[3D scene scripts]
┌────────
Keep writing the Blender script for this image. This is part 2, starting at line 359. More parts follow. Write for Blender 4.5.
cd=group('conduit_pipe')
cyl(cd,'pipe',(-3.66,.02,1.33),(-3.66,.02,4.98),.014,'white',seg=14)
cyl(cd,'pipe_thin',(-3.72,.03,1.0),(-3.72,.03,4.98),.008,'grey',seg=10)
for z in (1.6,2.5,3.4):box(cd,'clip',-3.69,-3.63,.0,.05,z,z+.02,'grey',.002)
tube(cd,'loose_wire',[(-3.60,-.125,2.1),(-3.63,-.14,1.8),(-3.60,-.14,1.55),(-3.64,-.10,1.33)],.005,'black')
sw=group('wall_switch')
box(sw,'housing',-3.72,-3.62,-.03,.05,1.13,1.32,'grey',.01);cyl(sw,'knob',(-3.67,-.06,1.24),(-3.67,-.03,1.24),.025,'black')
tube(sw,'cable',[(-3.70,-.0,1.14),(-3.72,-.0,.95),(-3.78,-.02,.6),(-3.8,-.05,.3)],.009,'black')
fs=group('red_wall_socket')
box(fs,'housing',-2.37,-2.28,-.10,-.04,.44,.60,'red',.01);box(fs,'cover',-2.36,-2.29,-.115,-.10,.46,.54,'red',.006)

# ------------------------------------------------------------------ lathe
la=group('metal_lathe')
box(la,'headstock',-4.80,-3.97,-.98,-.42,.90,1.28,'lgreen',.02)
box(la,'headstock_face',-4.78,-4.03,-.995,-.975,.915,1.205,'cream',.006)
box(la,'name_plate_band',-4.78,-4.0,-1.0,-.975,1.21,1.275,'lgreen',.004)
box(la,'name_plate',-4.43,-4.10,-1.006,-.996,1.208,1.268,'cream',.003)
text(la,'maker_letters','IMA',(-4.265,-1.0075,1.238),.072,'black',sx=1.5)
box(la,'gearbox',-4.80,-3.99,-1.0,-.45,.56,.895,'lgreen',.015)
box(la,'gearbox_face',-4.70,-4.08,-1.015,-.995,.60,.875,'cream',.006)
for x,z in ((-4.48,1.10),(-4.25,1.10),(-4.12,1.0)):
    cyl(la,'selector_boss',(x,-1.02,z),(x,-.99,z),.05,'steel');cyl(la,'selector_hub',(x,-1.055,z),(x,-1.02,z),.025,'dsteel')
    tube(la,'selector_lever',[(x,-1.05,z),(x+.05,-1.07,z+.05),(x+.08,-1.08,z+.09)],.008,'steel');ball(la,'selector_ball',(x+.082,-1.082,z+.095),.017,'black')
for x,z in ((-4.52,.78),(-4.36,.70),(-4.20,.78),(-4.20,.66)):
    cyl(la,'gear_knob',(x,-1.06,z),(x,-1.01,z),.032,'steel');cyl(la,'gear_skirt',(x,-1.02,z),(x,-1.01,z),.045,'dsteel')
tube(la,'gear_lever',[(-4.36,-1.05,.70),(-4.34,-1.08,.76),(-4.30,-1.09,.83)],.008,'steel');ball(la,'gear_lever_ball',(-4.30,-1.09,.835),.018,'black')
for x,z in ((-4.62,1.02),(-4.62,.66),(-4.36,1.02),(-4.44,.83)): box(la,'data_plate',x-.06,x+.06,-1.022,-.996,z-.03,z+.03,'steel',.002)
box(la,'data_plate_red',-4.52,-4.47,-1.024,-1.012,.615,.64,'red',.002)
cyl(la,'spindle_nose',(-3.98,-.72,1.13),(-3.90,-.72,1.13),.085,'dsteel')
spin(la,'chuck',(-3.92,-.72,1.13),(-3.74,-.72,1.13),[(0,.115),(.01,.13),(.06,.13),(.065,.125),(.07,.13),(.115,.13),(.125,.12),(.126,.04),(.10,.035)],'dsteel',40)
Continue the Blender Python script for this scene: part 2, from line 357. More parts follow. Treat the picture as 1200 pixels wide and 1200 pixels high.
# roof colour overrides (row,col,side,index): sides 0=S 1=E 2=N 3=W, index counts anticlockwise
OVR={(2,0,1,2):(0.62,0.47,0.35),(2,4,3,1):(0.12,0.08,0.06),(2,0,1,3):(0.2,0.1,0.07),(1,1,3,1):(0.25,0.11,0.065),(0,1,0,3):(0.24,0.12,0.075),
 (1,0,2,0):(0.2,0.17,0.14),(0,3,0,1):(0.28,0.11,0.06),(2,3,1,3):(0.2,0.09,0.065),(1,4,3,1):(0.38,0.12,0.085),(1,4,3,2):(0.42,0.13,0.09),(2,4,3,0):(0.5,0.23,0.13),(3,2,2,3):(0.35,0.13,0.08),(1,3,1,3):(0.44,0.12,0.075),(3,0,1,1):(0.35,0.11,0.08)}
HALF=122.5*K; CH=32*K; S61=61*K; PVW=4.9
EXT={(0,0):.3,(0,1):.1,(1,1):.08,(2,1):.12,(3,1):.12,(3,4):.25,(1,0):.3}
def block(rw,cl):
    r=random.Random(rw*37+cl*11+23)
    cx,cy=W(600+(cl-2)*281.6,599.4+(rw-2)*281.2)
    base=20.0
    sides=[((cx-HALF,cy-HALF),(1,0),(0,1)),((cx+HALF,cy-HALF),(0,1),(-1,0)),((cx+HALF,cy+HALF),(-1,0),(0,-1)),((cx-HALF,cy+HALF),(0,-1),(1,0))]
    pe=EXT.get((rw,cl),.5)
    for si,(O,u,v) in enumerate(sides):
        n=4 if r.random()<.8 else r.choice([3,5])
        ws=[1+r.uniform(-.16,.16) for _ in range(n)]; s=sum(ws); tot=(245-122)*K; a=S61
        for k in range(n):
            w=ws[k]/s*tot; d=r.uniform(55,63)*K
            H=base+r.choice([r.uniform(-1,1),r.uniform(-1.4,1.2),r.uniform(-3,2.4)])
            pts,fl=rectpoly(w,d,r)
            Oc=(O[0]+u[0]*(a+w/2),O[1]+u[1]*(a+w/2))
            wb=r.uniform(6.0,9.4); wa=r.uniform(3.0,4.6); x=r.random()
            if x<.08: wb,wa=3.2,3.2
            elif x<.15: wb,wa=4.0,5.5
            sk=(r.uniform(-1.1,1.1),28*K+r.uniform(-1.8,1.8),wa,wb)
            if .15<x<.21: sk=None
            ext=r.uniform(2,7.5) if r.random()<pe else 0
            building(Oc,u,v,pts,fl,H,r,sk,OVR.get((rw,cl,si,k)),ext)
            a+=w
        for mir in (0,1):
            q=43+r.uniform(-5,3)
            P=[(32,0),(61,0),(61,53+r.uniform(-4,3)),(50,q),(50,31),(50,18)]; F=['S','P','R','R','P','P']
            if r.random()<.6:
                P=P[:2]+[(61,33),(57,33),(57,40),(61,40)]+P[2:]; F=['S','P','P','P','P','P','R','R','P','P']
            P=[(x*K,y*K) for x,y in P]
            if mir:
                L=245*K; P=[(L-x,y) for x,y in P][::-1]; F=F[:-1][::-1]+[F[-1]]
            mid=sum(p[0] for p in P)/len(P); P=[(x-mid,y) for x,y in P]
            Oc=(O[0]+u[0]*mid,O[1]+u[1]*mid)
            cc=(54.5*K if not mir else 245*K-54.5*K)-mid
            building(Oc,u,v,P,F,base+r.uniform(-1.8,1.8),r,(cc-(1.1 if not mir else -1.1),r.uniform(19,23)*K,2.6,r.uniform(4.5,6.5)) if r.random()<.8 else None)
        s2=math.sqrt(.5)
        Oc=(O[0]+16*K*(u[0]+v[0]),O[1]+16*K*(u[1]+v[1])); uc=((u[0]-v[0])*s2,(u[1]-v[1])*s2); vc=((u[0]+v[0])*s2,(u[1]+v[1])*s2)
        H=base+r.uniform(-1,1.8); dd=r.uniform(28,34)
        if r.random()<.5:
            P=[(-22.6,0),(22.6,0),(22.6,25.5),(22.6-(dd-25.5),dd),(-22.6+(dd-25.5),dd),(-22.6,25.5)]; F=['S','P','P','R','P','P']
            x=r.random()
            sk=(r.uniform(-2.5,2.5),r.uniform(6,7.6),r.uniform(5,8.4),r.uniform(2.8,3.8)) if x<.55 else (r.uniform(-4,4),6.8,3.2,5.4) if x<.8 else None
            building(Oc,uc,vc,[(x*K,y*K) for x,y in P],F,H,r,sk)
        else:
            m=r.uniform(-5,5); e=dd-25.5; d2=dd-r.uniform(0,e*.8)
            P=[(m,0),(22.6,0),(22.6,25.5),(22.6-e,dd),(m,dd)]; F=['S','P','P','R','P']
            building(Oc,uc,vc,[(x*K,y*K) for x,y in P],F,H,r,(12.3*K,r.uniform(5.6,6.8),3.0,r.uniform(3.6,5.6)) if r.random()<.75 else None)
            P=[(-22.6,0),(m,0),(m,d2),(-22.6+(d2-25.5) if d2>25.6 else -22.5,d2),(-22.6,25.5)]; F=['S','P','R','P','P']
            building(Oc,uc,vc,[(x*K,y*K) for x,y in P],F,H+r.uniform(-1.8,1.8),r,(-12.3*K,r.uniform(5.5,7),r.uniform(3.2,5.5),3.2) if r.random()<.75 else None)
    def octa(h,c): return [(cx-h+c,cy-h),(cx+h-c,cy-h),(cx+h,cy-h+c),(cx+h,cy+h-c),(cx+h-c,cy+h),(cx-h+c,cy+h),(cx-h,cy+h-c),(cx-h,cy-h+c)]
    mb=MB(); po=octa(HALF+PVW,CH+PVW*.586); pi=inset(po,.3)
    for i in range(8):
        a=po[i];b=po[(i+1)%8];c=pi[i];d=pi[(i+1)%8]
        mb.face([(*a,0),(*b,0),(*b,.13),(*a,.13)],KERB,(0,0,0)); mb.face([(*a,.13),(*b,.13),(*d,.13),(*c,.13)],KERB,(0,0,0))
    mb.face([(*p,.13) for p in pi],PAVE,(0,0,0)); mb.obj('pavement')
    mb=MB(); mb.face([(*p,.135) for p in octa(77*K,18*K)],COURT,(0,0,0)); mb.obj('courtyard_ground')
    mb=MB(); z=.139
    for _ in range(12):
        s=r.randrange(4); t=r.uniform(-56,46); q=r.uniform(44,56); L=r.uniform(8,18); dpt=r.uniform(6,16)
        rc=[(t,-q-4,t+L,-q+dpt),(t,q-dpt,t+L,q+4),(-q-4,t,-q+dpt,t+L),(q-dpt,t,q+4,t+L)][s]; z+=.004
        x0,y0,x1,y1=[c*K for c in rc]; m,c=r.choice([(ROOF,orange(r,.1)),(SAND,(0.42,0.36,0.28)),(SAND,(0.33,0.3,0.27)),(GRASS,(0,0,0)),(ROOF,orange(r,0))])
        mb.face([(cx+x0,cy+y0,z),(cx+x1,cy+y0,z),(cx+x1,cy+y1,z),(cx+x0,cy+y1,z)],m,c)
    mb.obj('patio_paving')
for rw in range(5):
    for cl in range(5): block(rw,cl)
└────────
- _WHAT THE EXERCISE ASKS_: Show every line from the entries above in which the word "follow" appears.

- _FINAL ANSWER_:
Keep writing the Blender script for this image. This is part 2, starting at line 359. More parts follow. Write for Blender 4.5.
Continue the Blender Python script for this scene: part 2, from line 357. More parts follow. Treat the picture as 1200 pixels wide and 1200 pixels high.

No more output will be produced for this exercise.